Now Reading
Durham: Why I voted to OK TEP's natural gas power plant upgrade

From the archive: This story is more than 5 years old.

Guest opinion

Durham: Why I voted to OK TEP's natural gas power plant upgrade

  • Councilman Paul Durham at TEP's Irvington Campus.
    City of TucsonCouncilman Paul Durham at TEP's Irvington Campus.

At the Tucson City Council meeting this Tuesday, we considered a Planned Area Development relating to a 345-acre site at Alvernon Way and Irvington Road that Tucson Electric Power calls the Irvington Campus. The PAD was needed to allow TEP to modernize the generating plant, initially by building a Reciprocating Internal Combustion Engine generating plant. The RICE plant will replace two of the four steam generators and reduce the use of the other two.

I voted to approve the PAD in a unanimous 5-0 vote. The RICE plant burns natural gas, and I want to be clear, I don't believe we should be burning any fossil fuels, but I voted as I did for a number of reasons.

As you know, sustainable power generation, clean air and reducing our carbon footprint are high on my priority list. Since I took office, I've pushed the city to make our buildings more energy efficient and install more solar. So I questioned TEP pretty hard, both before and at the Council meeting, about the RICE plant. Here's what I learned.

The RICE technology is newer, cleaner (60 percent reduction in nitrous oxide (NOx) emissions) and more fuel efficient (by about 30 percent) than the 2 steam generators (also fueled by natural gas) that it's replacing (2 newer steam generators will remain). It also saves a lot of water—the current steam plants use 2,200 acre feet per year. The RICE units and remaining steam generators will use 700 acre feet (a 70 percent savings). (An acre foot is just under 326,000 gallons.) But equally important, it's quick to power up and power down (called "fast ramping"). One of the disadvantages of renewable energy, both solar and wind, is that it is intermittent.

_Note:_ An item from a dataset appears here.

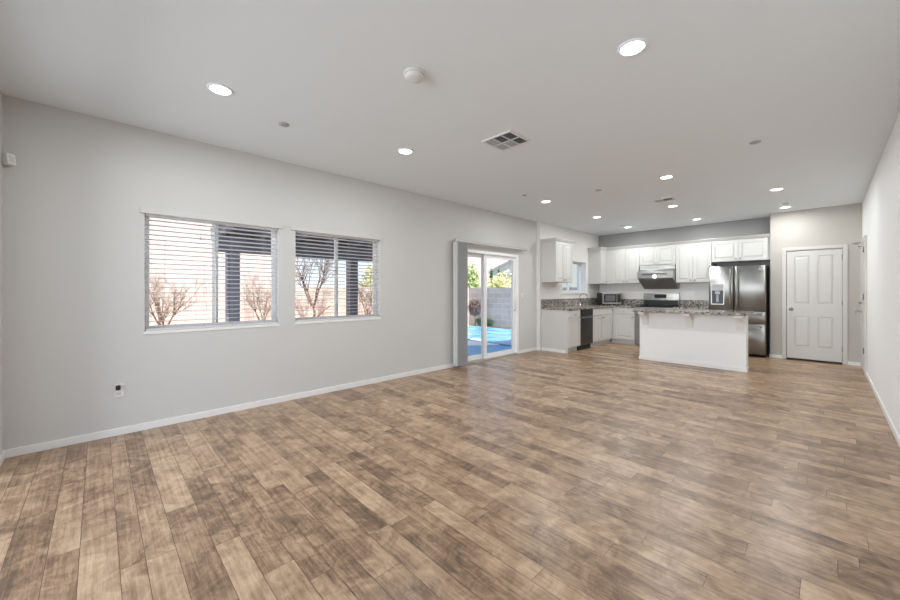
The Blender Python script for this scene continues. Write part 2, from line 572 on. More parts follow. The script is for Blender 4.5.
def blind(w, label, yv0, yv1):
    y0, y1, z0, z1 = w
    r = empty('window_blind', (-.035, (y0 + y1) / 2, z0), label, 'blind', 'slatted window blinds')
    ya, yb = y0 + .008, y1 - .008
    mb = MB(); zz = z0 + .045; tilt = math.radians(-6)
    while zz < z1 - .06:
        mx = Matrix.Translation((-.035, 0, zz)) @ Matrix.Rotation(tilt, 4, 'Y')
        mb.box(-.025, 0, ya, yb, -.0014, .0014, 0, mx @ Matrix.Rotation(math.radians(5), 4, 'Y'))
        mb.box(0, .025, ya, yb, -.0014, .0014, 0, mx @ Matrix.Rotation(math.radians(-5), 4, 'Y'))
        zz += .0445
    mb.build('slats', M['slat'], r)
    MB().box(-.06, -.01, ya, yb, z0 + .004, z0 + .026).build('bottom_rail', M['slat'], r, .004)
    MB().box(-.065, -.008, ya, yb, z1 - .05, z1 - .002).build('headrail', M['slat'], r, .002)
    mb = MB()
    for yy in (ya + .14, (ya + yb) / 2 - .12, (ya + yb) / 2 + .12, yb - .14):
        for xx in (-.062, -.009): mb.tube([(xx, yy, z0 + .02), (xx, yy, z1 - .05)], .0013, 5)
    mb.build('ladder_cord', M['louver'], r)
    mb = MB()
    mb.tube([(-.004, ya + .42, z1 - .05), (-.003, ya + .42, z1 - .20)], .0016, 6)
    mb.lathe([(.004, 0), (.009, .004), (.006, .03), (.002, .036)], (-.003, ya + .42, z1 - .235))
    mb.build('pull_cord', M['rail'], r)
    mb = MB(); mb.box(.010, .018, yv0, yv1, 1.968, 2.022); mb.box(0, .010, yv0, yv0 + .010, 1.968, 2.022); mb.box(0, .010, yv1 - .010, yv1, 1.968, 2.022)
    mb.box(0.0, .010, yv0 + .010, yv1 - .010, 2.014, 2.022)
    mb.build('valance', M['valance'], r, .003)
    return r
blind(W1, 'white horizontal slat blind over the window nearest the camera', .268, 1.492)
blind(W2, 'white horizontal slat blind over the window closer to the glass door', 1.60, 2.835)

# kitchen window
def kitchen_window(w):
    y0, y1, z0, z1 = w
    r = empty('window_3', (-.1, (y0 + y1) / 2, z0), 'small white window above the kitchen sink counter', None, None, 'structure')
    fw = .045; mb = MB()
    mb.box(-.13, -.07, y0, y0 + fw, z0, z1); mb.box(-.13, -.07, y1 - fw, y1, z0, z1)
    mb.box(-.13, -.07, y0 + fw, y1 - fw, z0, z0 + fw); mb.box(-.13, -.07, y0 + fw, y1 - fw, z1 - fw, z1)
    ym = (y0 + y1) / 2
    mb.box(-.12, -.08, ym - .03, ym + .03, z0 + fw, z1 - fw)
    mb.build('window_frame', M['vinyl'], r, .003)
    MB().box(-.102, -.098, y0 + fw, ym - .03, z0 + fw, z1 - fw).build('pane', M['glass'], r)
    MB().box(-.102, -.098, ym + .03, y1 - fw, z0 + fw, z1 - fw).build('pane', M['glass'], r)
    MB().box(-.069, XK + .002, y1 - .006, y1 - .0005, z0, z1).build('bright_reveal_strip', M['vinyl'], r)  # added white strip, paints the reveal as brightly lit
    MB().box(-.07, XK + .03, y0 - .01, y1 + .01, z0 - .035, z0).build('window_sill', M['trim'], r, .004)
kitchen_window(KW)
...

It's important for an electric utility to have backup sources that can come online quickly (for both solar and wind) and operate at night (for solar) to keep the system in balance and meet demand.

The goal is that batteries will provide this backup, but batteries are more expensive. For example, TEP estimates that the RICE plant will cost about $200 million to build compared to about $400 million for a solar farm and batteries of equal capacity. But the batteries will have a life of 10 to 15 years compared to the RICE plant's 30-year life. (I don't like the idea of burning natural gas for another 30 years, but that's a decision we'll face a few years from now.) After 10 to 15 years, the batteries will need to be replaced. Nobody knows what batteries will cost then, but just to pick a number, let's guess $200 million (and I'm also ignoring the cost of natural gas for the RICE plant in this very "back-of-the-envelope" calculation). And solar panels wear out too. Bottom line: using these numbers, the solar plus batteries approach might cost about $400 million more than the RICE plant.

When low- and moderate income families can barely afford their electric bill in the summer (and many can't), I'm just not willing to impose this cost on TEP ratepayers.

Because it is fast ramping, the RICE plant actually will support additional renewable energy. TEP estimates that the RICE plant alone will support an additional 290 to 385 megawatts of renewable energy, supplying enough fast ramping capacity to support additional renewable energy until the early to mid- 2020s. Hopefully by then, batteries will be better and more affordable. So the RICE facility will be a bridge to our zero carbon future.

Bottom line: Solar plus batteries sounds nice, but the batteries are just too expensive right now.

Paul Durham represents Ward 3 on the Tucson City Council.